Days after the family was devastated with the news of Juan’s death, his mother’s living room turned into a tribute for her slain son – with photos of the teen, white roses and other flowers and assorted candles decorating a table.
The second-oldest of four children, Juan was born in the Dominican Republic, according to his aunt, Shery Olivo, 35, a Dominican author.
He had two sisters and one brother, and lived with his stay-at-home mother.
“He was a person full of love,” Olivo said. “He was a family boy. He always helped out in the house. For holidays – Thanksgiving, Christmas – he was the one in the kitchen helping to prepare the family dinner, the turkey, the pig, diced up the potatoes.”
Juan was never a troublemaker and didn’t have any enemies, Olivo added.
“He had never been in trouble, doesn’t have any criminal history, never been stopped by the cops, nothing,” Olivo said. “He always looked nice and clean. He loved to look nice and bougie . . . always dressed to impress.”
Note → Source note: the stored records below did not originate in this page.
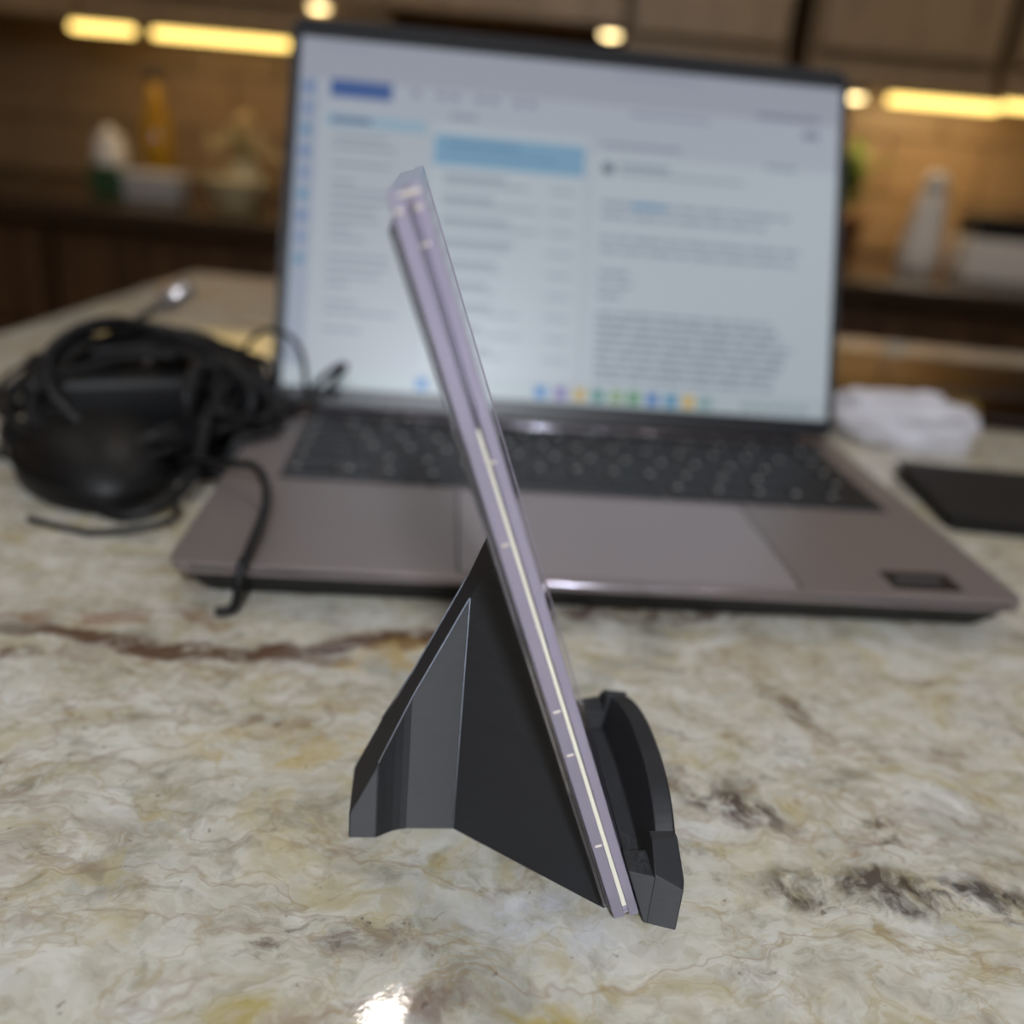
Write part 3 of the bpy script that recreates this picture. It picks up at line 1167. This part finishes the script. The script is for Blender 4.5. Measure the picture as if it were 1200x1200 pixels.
ring('middle_frame', -.0057, -.0031, .0002, .0046)
ring('front_rim', -.00215, 0, 0, .0034)
plate('back_rim', -.0063, -.0058, .0003, M['clear'], .0001, .0022, SLn - .0045)
plate('back_lid', -.0071, -.0064, .0003, M['clear'], .0001, .0035, SLn - .0055)
for zz in (.022, .047, .058, .096, .112, .150):
    bm = bmesh.new()
    add_box(bm, (-.0042 + .002 * (zz > .1), -SW / 2 + .0001, zz), (.0016, .0006, .0005), .0002, 1)
    from_bm('weld_glint_mark', bm, M['white'], slab)

for xx, wd_, zz in ((-.0022, .0034, SLn - .0012), (-.0046, .0012, SLn - .0034), (-.0016, .0012, SLn - .0036)):  # white nubs standing in for bright highlights on the slab's top end
    bm = bmesh.new()
    add_box(bm, (xx, -SW / 2 + .0001, zz), (wd_, .0007, .0007), .0002, 1)
    from_bm('weld_glint_mark', bm, M['white'], slab)

# ------------------------------------------------------------------ left: cables, adapter
ad = empty('power_adapter', (-.218, .185, 0), .35)
tag(ad, 'black laptop power adapter brick half buried in tangled cables', 'adapter')
bm = bmesh.new()
add_box(bm, (0, 0, .019), (.115, .06, .038), .006, 3)
from_bm('body', bm, M['brick'], ad, True)
bm = bmesh.new()
add_box(bm, (.061, 0, .019), (.012, .018, .012), .002, 2)
from_bm('socket', bm, M['rubber'], ad)
lathe('indicator', [(.002, .0375), (.002, .0383)], M['plug'], ad, 12)
dv = empty('rounded_device', (-.222, .118, 0), .5)
bm = bmesh.new()
bmesh.ops.create_uvsphere(bm, u_segments=28, v_segments=16, radius=1)
for v in bm.verts:
    x, y, z = v.co
    v.co = Vector((x * .034 * (1 + .12 * y), y * .052, max(z, -.16) * .024 + .0045))
from_bm('shell', bm, M['brick'], dv, True)
bm = bmesh.new()
tube_bm(bm, [(.0345 * math.cos(a) * (1 + .12 * math.sin(a)), .0525 * math.sin(a), .010) for a in [2 * PI * k / 36 for k in range(37)]], .0009, 6)
from_bm('seam', bm, M['cable'], dv, True)
tag(dv, 'black rounded plastic device lying under the cables at far left', 'device')


def fix(p, r=.003):
    """keep a strand above counter and laptop deck"""
    zmin = r
    if p.x > -.163 and -.004 < p.y < .215:
        zmin = LH + .0012 + r
    if p.z < zmin:
        p.z = zmin
    # stay in front of the lid
    if p.x > -.163 and p.y > .182 + (p.z - .018) * .43:
        p.y = .182 + (p.z - .018) * .43
    return p


def coil(seed, c, R, turns, jitter, r, tilt, tail=None, head=None):
    g = random.Random(seed)
    pts = list(head or [])
    n = 7
    for k in range(int(turns * n)):
        a = 2 * PI * k / n + g.uniform(-.12, .12)
        tr = int(k / n)
        gg = random.Random(seed * 100 + tr)
        rx = R * gg.uniform(.78, 1.12)
        ry = R * gg.uniform(.6, 1.0)
        E_ = Euler((tilt + gg.uniform(-.45, .45), gg.uniform(-.4, .4), gg.uniform(-.6, .6)))
        o_ = Vector((gg.uniform(-1, 1), gg.uniform(-1, 1), gg.uniform(-.6, .6))) * jitter
        p = Vector((math.cos(a) * rx, math.sin(a) * ry, 0))
        p.rotate(E_)
        pts.append(p + o_ + Vector(c))
    pts += list(tail or [])
    P = catmull(pts, 8)
    return [fix(p, r) for p in P]


c1 = empty('charger_cable', (-.22, .17, 0))


def rel(o, pts):
    q = o.location
    return [Vector(p) - q for p in pts]


tube('sheath', rel(c1, coil(4, (-.212, .150, .024), .054, 8, .014, .0027, .5,
     tail=[(-.172, .115, .03), (-.172, .085, .012), (-.19, .066, .0035), (-.215, .078, .0035), (-.245, .105, .0035), (-.27, .14, .0035)])), .0027, M['cable'], c1)
tag(c1, 'thick black charger cable coiled in loops left of the laptop', 'cable')
c2 = empty('thin_cable', (-.21, .16, 0))
tube('sheath', rel(c2, coil(9, (-.203, .152, .025), .050, 7, .015, .0018, .5,
     head=[(-.1236, .172, .034), (-.118, .172, .042), (-.1155, .172, .0465), (-.1205, .171, .0445), (-.128, .169, .038), (-.136, .166, .028), (-.150, .158, .024)],
     tail=[(-.178, .098, .018), (-.156, .078, .024), (-.142, .068, .028), (-.1335, .052, .028), (-.129, .030, .026), (-.1295, .010, .022), (-.131, -.0045, .016), (-.133, -.0075, .004), (-.139, -.0085, .0022)])), .0018, M['cable'], c2)
tag(c2, 'thin black cable with a loop hanging over the laptop front corner', 'cable')
c3 = empty('audio_cable', (-.21, .16, 0))
P3 = coil(15, (-.225, .155, .022), .064, 5, .016, .0014, .4,
          head=[(-.150, .150, .022), (-.1365, .168, .027), (-.1366, .172, .0486), (-.143, .172, .059), (-.152, .172, .062), (-.161, .172, .057), (-.1685, .17, .044), (-.172, .165, .0286)],
          tail=[(-.18, .09, .01), (-.172, .06, .006), (-.20, .052, .0016), (-.23, .062, .0016)])
tube('sheath', rel(c3, P3), .0014, M['cable'], c3)
tag(c3, 'thinnest black cable looped low around the pile beside the laptop', 'cable')
c4 = empty('plug_cable', (-.22, .27, 0))
P4 = catmull([(-.262, .20, .02), (-.252, .22, .036), (-.236, .235, .050), (-.226, .240, .056)], 8)
tube('sheath', rel(c4, P4), .0022, M['cable'], c4)
bm = bmesh.new()
d_ = (Vector((-.210, .246, .068)) - Vector((-.226, .240, .056)))
tube_bm(bm, rel(c4, [Vector((-.226, .240, .056)) + d_ * t for t in (0, .1, .9, 1)]), lambda t: .0062 if .05 < t < .95 else .004, 12)
from_bm('connector', bm, M['plug'], c4, True)
tag(c4, 'short black cable ending in a silver plug above the cable pile', 'cable')

# ------------------------------------------------------------------ right: plastic pouch and black folder
pg = empty('plastic_pouch', (.232, .262, 0), -.35)
bm = bmesh.new()
bmesh.ops.create_uvsphere(bm, u_segments=40, v_segments=20, radius=1)
for v in bm.verts:
    x, y, z = v.co
    p = Vector((x * .046, y * .026, z * .021))
    nn = mnoise.noise(Vector((x * 2.2, y * 2.2, z * 2.2)) + Vector((3, 1, 7)))
    n2 = mnoise.noise(Vector((x * 5, y * 5, z * 5)))
    p *= 1 + .30 * nn + .14 * abs(n2)
    p.z = max(p.z, -.010) + .0105
    v.co = p
from_bm('film', bm, M['bag'], pg)
bm = bmesh.new()
add_box(bm, (-.043, .006, .010), (.016, .03, .0012), .0003, 1, (0, .5, .2))
from_bm('sealed_edge', bm, M['bag'], pg)
tag(pg, 'crumpled white plastic pouch right of the laptop lid', 'pouch')
nb = empty('folder', (.262, .145, 0), -.12)
bm = bmesh.new()
rounded_slab(bm, -.07, .07, -.045, .04, 0, .0018, .005, 5, .0005)
from_bm('cover', bm, M['rubber'], nb)
bm = bmesh.new()
rounded_slab(bm, -.068, .069, -.043, .038, .0018, .0062, .004, 5, .0003)
from_bm('pages', bm, M['darkbox'], nb)
bm = bmesh.new()
rounded_slab(bm, -.07, .07, -.045, .04, .0062, .0082, .005, 5, .0006)
from_bm('cover', bm, M['rubber'], nb)
tag(nb, 'flat black notebook lying on the granite right of the laptop', 'notebook')
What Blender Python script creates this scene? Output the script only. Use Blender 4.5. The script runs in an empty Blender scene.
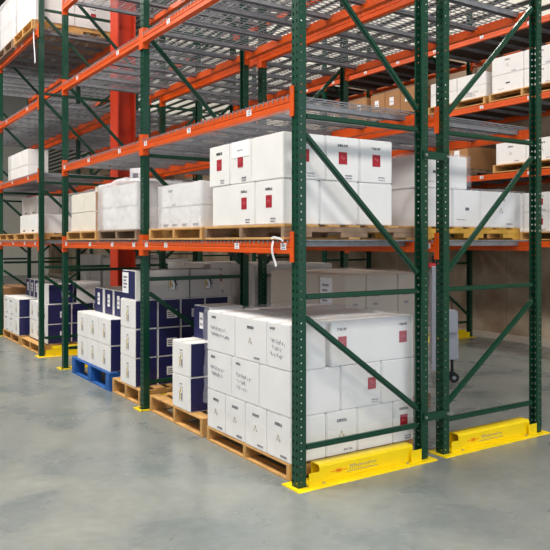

Juan “loved culinary arts,” and just three days before his tragic death, he visited his aunt – who lives on a different floor of the same building – to bring her food.
Olivo recalled her nephew telling her, “Tia, I’m good, I’m going into the Navy, I’m happy. I just took an exam.”
She said she told him, “That’s the best thing you could do and I am proud of you and I know you are going to be a great soldier and a hero.”
Juan had hoped his career with the Navy would help him provide a future for his family and ultimately buy his mom a house, his aunt said.
“He was a hero here to us,” Olivo said. “Imagine to serve this country… that’s one boy less [in] our military. Why? Because of [the] crime that’s happening. That’s not fair.”
“These public officials, they need to realize that the crimes are taking away tomorrow’s future,” she added. “It’s so sad at 18 years old. Your life begins when you are 18. They took his life away.”
No arrests had been made in connection to the teen’s murder by Wednesday.
Meanwhile, Oivo urged the person responsible for the deadly shooting to “be a man” and surrender to cops.
“The person who did this must pay with all the weight of the law. They are a danger to these streets.”